• [Material for the task]:
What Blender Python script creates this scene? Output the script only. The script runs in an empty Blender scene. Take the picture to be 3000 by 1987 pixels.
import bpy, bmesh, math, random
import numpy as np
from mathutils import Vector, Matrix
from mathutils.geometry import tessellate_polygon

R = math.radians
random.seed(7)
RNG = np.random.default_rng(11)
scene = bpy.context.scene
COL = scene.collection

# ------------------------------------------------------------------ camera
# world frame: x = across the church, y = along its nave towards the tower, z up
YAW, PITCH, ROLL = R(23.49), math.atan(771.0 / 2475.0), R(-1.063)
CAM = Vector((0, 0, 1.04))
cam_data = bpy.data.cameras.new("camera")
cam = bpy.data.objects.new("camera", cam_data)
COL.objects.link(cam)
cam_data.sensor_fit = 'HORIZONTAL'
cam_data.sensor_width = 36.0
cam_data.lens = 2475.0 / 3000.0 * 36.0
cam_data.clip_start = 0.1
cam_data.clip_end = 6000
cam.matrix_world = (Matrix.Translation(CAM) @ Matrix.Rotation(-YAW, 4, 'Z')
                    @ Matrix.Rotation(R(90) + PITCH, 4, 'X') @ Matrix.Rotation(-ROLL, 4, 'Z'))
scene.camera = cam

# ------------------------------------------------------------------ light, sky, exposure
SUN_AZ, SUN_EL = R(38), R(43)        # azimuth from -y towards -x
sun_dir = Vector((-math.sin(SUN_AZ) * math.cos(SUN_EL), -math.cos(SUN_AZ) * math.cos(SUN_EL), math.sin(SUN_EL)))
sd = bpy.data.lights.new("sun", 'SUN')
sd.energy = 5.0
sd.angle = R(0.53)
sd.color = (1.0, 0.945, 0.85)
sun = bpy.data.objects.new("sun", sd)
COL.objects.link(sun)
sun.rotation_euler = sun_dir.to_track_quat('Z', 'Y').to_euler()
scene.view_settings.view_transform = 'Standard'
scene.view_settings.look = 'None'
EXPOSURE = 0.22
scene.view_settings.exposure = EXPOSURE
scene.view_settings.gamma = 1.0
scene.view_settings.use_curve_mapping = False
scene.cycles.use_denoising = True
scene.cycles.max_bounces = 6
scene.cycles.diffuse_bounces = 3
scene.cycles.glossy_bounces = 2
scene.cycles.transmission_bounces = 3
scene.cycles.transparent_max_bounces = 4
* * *
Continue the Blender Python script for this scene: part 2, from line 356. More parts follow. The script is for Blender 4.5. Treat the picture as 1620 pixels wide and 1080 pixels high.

• [Given request]: Retype exactly the lines above, from the one with "What Blender Python" through the one with "scene.cycles.transparent_max_bounces = 4", inclusive.

• [Reply]:
What Blender Python script creates this scene? Output the script only. The script runs in an empty Blender scene. Take the picture to be 3000 by 1987 pixels.
import bpy, bmesh, math, random
import numpy as np
from mathutils import Vector, Matrix
from mathutils.geometry import tessellate_polygon

R = math.radians
random.seed(7)
RNG = np.random.default_rng(11)
scene = bpy.context.scene
COL = scene.collection

# ------------------------------------------------------------------ camera
# world frame: x = across the church, y = along its nave towards the tower, z up
YAW, PITCH, ROLL = R(23.49), math.atan(771.0 / 2475.0), R(-1.063)
CAM = Vector((0, 0, 1.04))
cam_data = bpy.data.cameras.new("camera")
cam = bpy.data.objects.new("camera", cam_data)
COL.objects.link(cam)
cam_data.sensor_fit = 'HORIZONTAL'
cam_data.sensor_width = 36.0
cam_data.lens = 2475.0 / 3000.0 * 36.0
cam_data.clip_start = 0.1
cam_data.clip_end = 6000
cam.matrix_world = (Matrix.Translation(CAM) @ Matrix.Rotation(-YAW, 4, 'Z')
                    @ Matrix.Rotation(R(90) + PITCH, 4, 'X') @ Matrix.Rotation(-ROLL, 4, 'Z'))
scene.camera = cam

# ------------------------------------------------------------------ light, sky, exposure
SUN_AZ, SUN_EL = R(38), R(43)        # azimuth from -y towards -x
sun_dir = Vector((-math.sin(SUN_AZ) * math.cos(SUN_EL), -math.cos(SUN_AZ) * math.cos(SUN_EL), math.sin(SUN_EL)))
sd = bpy.data.lights.new("sun", 'SUN')
sd.energy = 5.0
sd.angle = R(0.53)
sd.color = (1.0, 0.945, 0.85)
sun = bpy.data.objects.new("sun", sd)
COL.objects.link(sun)
sun.rotation_euler = sun_dir.to_track_quat('Z', 'Y').to_euler()
scene.view_settings.view_transform = 'Standard'
scene.view_settings.look = 'None'
EXPOSURE = 0.22
scene.view_settings.exposure = EXPOSURE
scene.view_settings.gamma = 1.0
scene.view_settings.use_curve_mapping = False
scene.cycles.use_denoising = True
scene.cycles.max_bounces = 6
scene.cycles.diffuse_bounces = 3
scene.cycles.glossy_bounces = 2
scene.cycles.transmission_bounces = 3
scene.cycles.transparent_max_bounces = 4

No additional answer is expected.